One day while the old man was out dragging his plough across the field the Devil showed up.

"Hey there old fella," the Devil said. "That looks like awfully hard work. Wouldn't you rather have two strong horses to do that for you?"

The old man said, "Of course I would! But I don't have any money."

The Devil said, "Well, then I have a deal for you. I'll give you a team of horses, and you just have to give me one small thing..."

The old man knew he was talking to Satan. He said, "I'm not giving you my soul!"

The Devil paused thoughtfully, and then he said, "OK, but how about this? I give you a team of horses now, and then in one year I'll come back and cut off your genitals."

The old man considered the offer for a moment. He was quite old, as was his wife, and he didn't use his genitals as much as he used to. He probably wouldn't even miss them...

"It's a deal," he said. He and the Devil shook hands. The Devil vanished, and two strong horses appeared. The man hitched them up to his plough and went back to work.

Many months went by. At first the old man thought he had gotten a good deal, but he started to reconsider as the anniversary of his bargain approached. Maybe it hadn't been such a good idea after all...
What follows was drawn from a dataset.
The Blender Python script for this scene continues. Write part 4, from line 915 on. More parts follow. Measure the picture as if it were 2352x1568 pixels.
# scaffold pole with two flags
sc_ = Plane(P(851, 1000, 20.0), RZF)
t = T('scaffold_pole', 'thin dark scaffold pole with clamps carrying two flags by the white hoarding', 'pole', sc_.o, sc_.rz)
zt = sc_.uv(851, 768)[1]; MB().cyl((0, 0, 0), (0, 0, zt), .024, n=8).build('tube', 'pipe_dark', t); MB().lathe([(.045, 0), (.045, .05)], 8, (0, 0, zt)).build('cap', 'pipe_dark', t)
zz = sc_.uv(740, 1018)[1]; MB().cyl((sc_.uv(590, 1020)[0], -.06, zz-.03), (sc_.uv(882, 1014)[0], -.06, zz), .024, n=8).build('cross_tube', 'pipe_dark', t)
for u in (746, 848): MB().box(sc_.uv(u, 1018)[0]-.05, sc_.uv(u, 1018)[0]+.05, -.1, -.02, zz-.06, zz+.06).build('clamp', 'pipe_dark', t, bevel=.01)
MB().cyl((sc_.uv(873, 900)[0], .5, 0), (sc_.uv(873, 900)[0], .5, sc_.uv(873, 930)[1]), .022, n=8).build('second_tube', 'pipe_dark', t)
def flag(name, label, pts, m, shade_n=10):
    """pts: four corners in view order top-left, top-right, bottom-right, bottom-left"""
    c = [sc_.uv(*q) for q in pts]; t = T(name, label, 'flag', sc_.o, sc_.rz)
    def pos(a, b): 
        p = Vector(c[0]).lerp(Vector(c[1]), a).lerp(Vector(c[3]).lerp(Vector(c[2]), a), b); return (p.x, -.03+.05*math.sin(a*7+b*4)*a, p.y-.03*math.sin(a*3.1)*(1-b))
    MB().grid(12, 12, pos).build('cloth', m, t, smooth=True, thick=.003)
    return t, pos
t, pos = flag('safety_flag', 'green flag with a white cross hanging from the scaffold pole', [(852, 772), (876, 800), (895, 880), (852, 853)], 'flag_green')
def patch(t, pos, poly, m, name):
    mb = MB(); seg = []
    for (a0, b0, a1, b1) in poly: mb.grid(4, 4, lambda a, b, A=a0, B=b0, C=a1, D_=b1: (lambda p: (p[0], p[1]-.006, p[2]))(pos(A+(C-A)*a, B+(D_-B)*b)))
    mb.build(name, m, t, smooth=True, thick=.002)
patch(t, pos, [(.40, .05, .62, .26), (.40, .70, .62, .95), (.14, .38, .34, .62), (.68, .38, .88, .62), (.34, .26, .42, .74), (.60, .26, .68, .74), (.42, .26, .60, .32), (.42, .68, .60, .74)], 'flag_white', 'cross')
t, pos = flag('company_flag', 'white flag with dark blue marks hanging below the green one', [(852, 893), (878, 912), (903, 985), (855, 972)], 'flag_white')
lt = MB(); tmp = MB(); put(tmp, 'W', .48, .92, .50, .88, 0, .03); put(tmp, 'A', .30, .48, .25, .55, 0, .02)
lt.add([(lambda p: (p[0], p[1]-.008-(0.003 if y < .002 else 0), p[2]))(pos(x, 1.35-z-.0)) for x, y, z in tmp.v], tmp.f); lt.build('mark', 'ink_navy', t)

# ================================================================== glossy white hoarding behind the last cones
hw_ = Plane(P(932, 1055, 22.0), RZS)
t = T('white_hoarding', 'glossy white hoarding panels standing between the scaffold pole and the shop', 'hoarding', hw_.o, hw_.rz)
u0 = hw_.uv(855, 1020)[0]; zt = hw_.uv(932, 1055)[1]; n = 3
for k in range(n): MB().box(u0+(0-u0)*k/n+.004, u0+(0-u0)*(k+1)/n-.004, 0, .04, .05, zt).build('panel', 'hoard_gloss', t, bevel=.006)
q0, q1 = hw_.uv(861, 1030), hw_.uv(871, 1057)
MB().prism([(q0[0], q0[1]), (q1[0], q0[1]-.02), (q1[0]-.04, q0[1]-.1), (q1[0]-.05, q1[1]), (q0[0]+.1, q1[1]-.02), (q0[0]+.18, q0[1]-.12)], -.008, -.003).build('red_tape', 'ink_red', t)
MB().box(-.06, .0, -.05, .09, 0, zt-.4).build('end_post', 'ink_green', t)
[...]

The night before the Devil was supposed to claim his payment the old man just lay in bed and cried. His wife asked him what was wrong.

When she found out what he had done she was furious. "You idiot! I'll fix this. You just stay in bed and cry like a baby."

The next morning the old woman put on her husband's pants, coat and hat. Looking just like her husband, she went out into the field to meet the Devil.

The Devil was waiting there with a big knife in his hand. He smiled and said, "Hello old man! I've come to collect my payment."

The old woman smiled right back. She dropped her trousers and said, "I was afraid you would cut too deep, so I cut them off myself. See?"

The Devil stared down at the woman's exposed body. He said, "Well old man, you fooled me, but you paid the price anyway." And with that he disappeared.


Really, what can be said about this story? I'll just add two little comments. 

First, this is another story where someone cheats the Devil. It's a common theme in folk stories, and the joy of these stories is seeing how the hero does (or doesn't) get out of his bargain. Happily the old man's wife knows how to trick the Devil.

Second, French Catholic missionaries converted the Penosbscots in the early 1600s. Still, it's interesting to see how Christianity has been incorporated into the Penobscot worldview. I think this story might be a good example of how the two belief systems interact. It's certainly not something you'd find in the Bible! Another good example is this violent story about a rabbit impersonating a priest. Christianity isn't a uniform monolithic religion across the world. Different cultures do different things with it.